Melchior summed it up: "Employee engagement has almost unlimited shapes and faces, thus it is sometimes so hard to achieve. However, it can be summarized in giving employees what they need so they in return can give the organization what it needs."

But the question on everyone's minds is do employers care about employee engagement in a post-recession world where new jobs are hard to find and people are holding on to their jobs despite exploitation by the companies?

Mukherjee said: "Yes, some are still doing this as they believe in the fact that employee engagement brings out the best in people. In fact, a recent survey has revealed that up to 91 per cent of business organisations intend to focus on employee engagement by improving leadership and staff management capabilities."

So what are the key components of effective employee management?

Melchior said: "As leaders, if we make an effort to show our people the big picture and communicate the company vision, show them how they connect to that vision and how they individually contribute; if we give them feedback and recognition for their performance, and the right tools and resources to perform, we have a more than 50 per cent impact on their performance."

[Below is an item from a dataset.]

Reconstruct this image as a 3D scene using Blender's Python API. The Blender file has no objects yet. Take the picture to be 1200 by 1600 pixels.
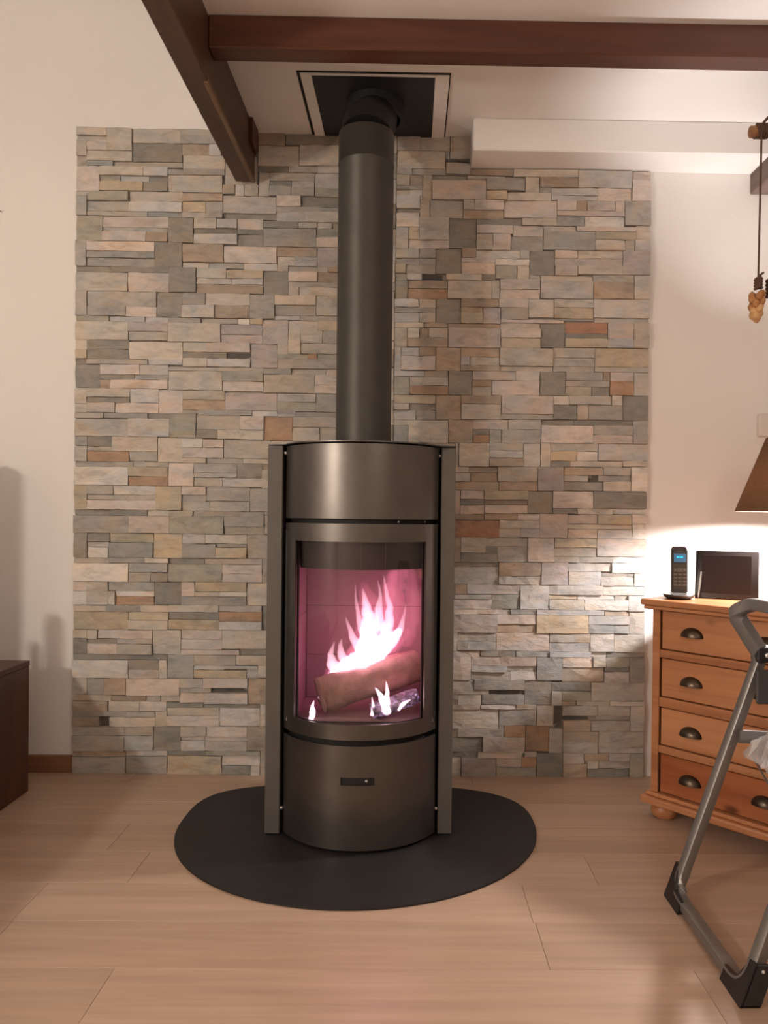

According to experts, companies stand to lose if they do not foster a culture of performance with fulfilment.

Mukherjee said: "Strong inter-linkage between fulfilment and performance is evident enough to say that those who recognise this stand to gain. If companies are looking for long-term association with their employees by creating a bond with them, a culture of performance with fulfilment will give that extra mileage and consequent benefit."

Melchior concluded: "Sustainable performance has to be driven by passion and fulfilment. With the volatility in the market and the challenges to predict, sustainability is what organisations try to achieve most to be successful in the long-term. Fulfilment is one component that supports sustainability and integrates employees' motivation into their job role."